While lawmakers said following Thursday’s meeting that the odds Comey and McCabe should have both been picked out still seem minuscule, approximations offered by the IRS on Thursday are an improvement by orders of magnitude over the astronomically small estimates that fueled speculation after the story first broke.

“It’s more like one in 250,” Rep. Dan Kildee (D-Mich.) said after meeting with Rettig and his deputies, “for the very top tier.”

“And I don’t know, I mean, they didn’t do the statistical analysis. They didn’t offer that. But they disputed that it was one-in-84-million or whatever the number was,” Kildee said.

Kildee characterized the IRS’s responses to lawmaker questions about the process that led to Comey and McCabe’s selection as “what you might expect — that it’s a completely objective, you know, query that produces a number of individuals subjected to this audit and that there was no interference.”

Kildee said that his own feeling was that “it’s either an incredible coincidence or something else.”

More definitive numbers and a more complete statistical analysis are expected to be included in an upcoming report on the matter by the Treasury inspector general’s office.

Democratic lawmakers said they expect the report soon.

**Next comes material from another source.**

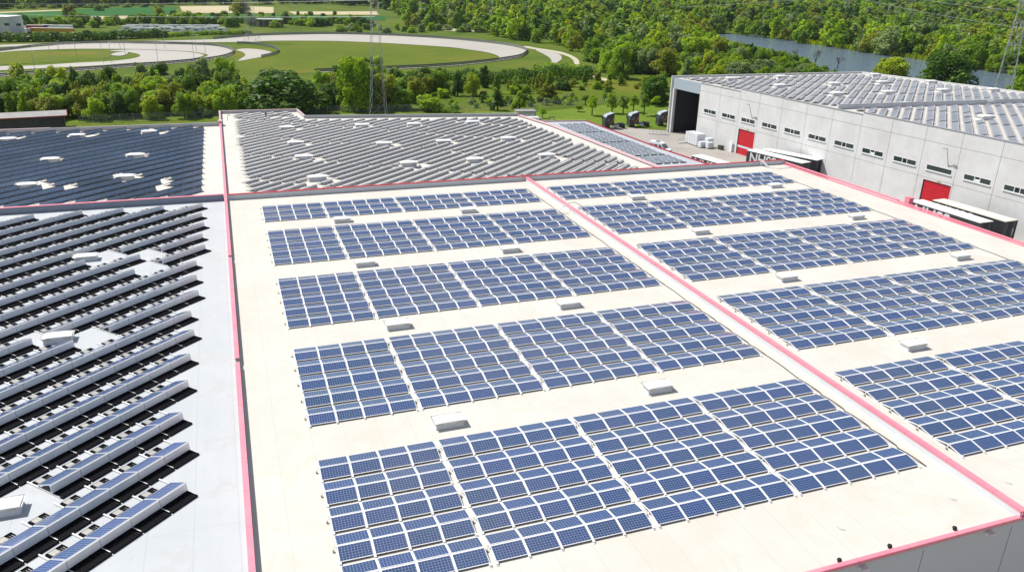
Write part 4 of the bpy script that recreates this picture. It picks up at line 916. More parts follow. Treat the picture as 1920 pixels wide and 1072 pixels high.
# vents and brackets at the front edge
for i, (px, py) in enumerate(((1573.5,1051),(1667.8,1024.5),(1789.6,991))):
    q = bp(px, py, .05); tag(MB().lathe([(.08,0),(.08,.09),(.12,.11),(.10,.18),(0,.20)], 12).obj('roof_vent', M['black'], loc=(q.x,q.y,0)), f"small black mushroom vent near the front roof edge, {nth(i)} from left", 'vent', 'black vents at the front edge')
for i, (px, py) in enumerate(((1617.4,1063),(1849,994))):
    q = bp(px, py, -.35); k = MB(); k.box((0,-.16,0),(.42,.36,.05)).box((0,-.02,-.08),(.36,.05,.2))
    tag(k.obj('wall_bracket', M['alu'], loc=(q.x, YF, -.30)), f"small silver bracket under the pink front edge, {['left','right'][i]} one", 'bracket', 'silver brackets')
for i, (px, py) in enumerate(((1577,992),(1786,936),(1890,906))):
    q = bp(px, py, 0); tag(MB().tube([(-.05,.25,.01),(-.02,0,.02),(.18,-.12,.015)], .012, 5).obj('wire_stub', M['steel'], loc=(q.x,q.y,0)), f"bent thin wire lying on the cream roof near front edge, {nth(i)} from left", 'wire', 'bent wires on the roof')
# cable bridge over the back wall and hooped step over the dividing wall
q = bp(1404,303,0); tag(MB().box((0,.42,.45),(.5,.06,.9)).add([(-.25,.36,.92),(.25,.36,.92),(.5,-1.1,.03),(.0,-1.1,.03)],[(0,1,2,3)]).box((0,.6,.86),(.5,.5,.06)).tube([(.25,-1.1,.03),(1.5,-2.0,.03),(4,-1.9,.03),(5.2,-2.6,.03)],.05).obj('cable_duct', M['alu'], loc=(q.x, YB-.65, 0)), 'silver cable duct climbing over the back wall near roof corner', 'duct')
q = bp(1062,398,0); tag(MB().tube([(-2.0,0,0),(-.4,.3,1.0),(.5,.3,1.05),(1.9,-.5,.25),(2.1,-.9,.05)],.05).tube([(-2.0,0,0),(-.8,-1.0,.1),(-.4,-.6,.9)],.04).obj('crossing_hoop', M['alu'], loc=(34.0, q.y, 0)), 'thin metal hoop crossing the pink capped dividing wall', 'hoop')
q = bp(1693,379,.3); tag(MB().box((0,0,.5),(.7,.7,1.0)).lathe([(.2,-.05),(.2,.05),(0,.06)],12,c=(0,-.37,.6),axis='Y').box((0,0,1.03),(.8,.8,.06)).obj('siren_post', M['pink'], loc=(XR+.8,q.y,-.2)), 'small pink box post standing outside the right roof edge', 'post')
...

“We haven’t seen the inspector general’s report, which I don’t expect will be that much longer,” Pascrell said after the meeting, adding he expects to see it within “the next couple of weeks.”

Other Democratic lawmakers not on the Ways and Means Committee seemed slightly more dubious that the sequential audits were a smoking gun for political retaliation at the IRS.

“It’s still a coincidence, but it’s closer to being one of those one-in-a-hundred coincidences rather than a one-in-a-billion coincidence. You have two individuals that went from government salary to independent contractor big money, and anybody who goes from A to B in that circumstance is closer to a 1 percent chance rather than a one-in-a-million chance of being selected for that audit,” Rep. Brad Sherman (D-Calif.), a professional accountant and co-chairman of a congressional caucus on CPAs and accountants.

“We have an IG [Inspector General], and he’s going to look at this,” Sherman added. “There might need to be kind of a better system for reporting the possibility of, you know — you head the FBI, you’re selected for this audit, you’re on Trump’s enemies list. There ought to be a particular way you communicate that to the IG, who can then put it together with other people.”

Republicans agreed with Democrats that allegations of political targeting by the IRS must be investigated, calling attention to times when the IRS has been accused of treating conservative constituencies unfairly.

“Congress has an obligation to investigate accusations of misconduct by federal agencies. That’s especially true for the Internal Revenue Service, which has an incredibly disturbing history of abusing its power — whether it was targeting conservatives for their political beliefs under the Obama administration or leaking highly sensitive taxpayer information just last year,” Rep. Jason Smith (R-Mo.) said in a statement earlier this week.

Asked whether he thought the IRS was becoming politicized, Rep. Mike Quigley (D-Ill.) said, “It has been for a long time,” adding that “everything is political now.”

Despite the controversy surrounding Rettig and the IRS, which is also a point of frustration for Republicans over a leak of billionaires’ tax returns to the press in 2021, a Democratic House aide told The Hill that he didn’t think there was the political will to have Rettig removed.

“I don’t think either Republicans or Democrats have the appetite to boot him to the curb, even over this,” the aide said.

“In fact, there’s a decent chance he’ll be reappointed for the sole purpose that the administration has so many things on their plate that they think it would be easy lifting to put him back on and have him confirmed and not have to worry about it, as opposed to bringing in a fresh face that they have to vet, shop on Capitol Hill and then get through maybe even a Republican Senate next year. Whether that’s right or wrong, I think that’s their mindset,” the aide added.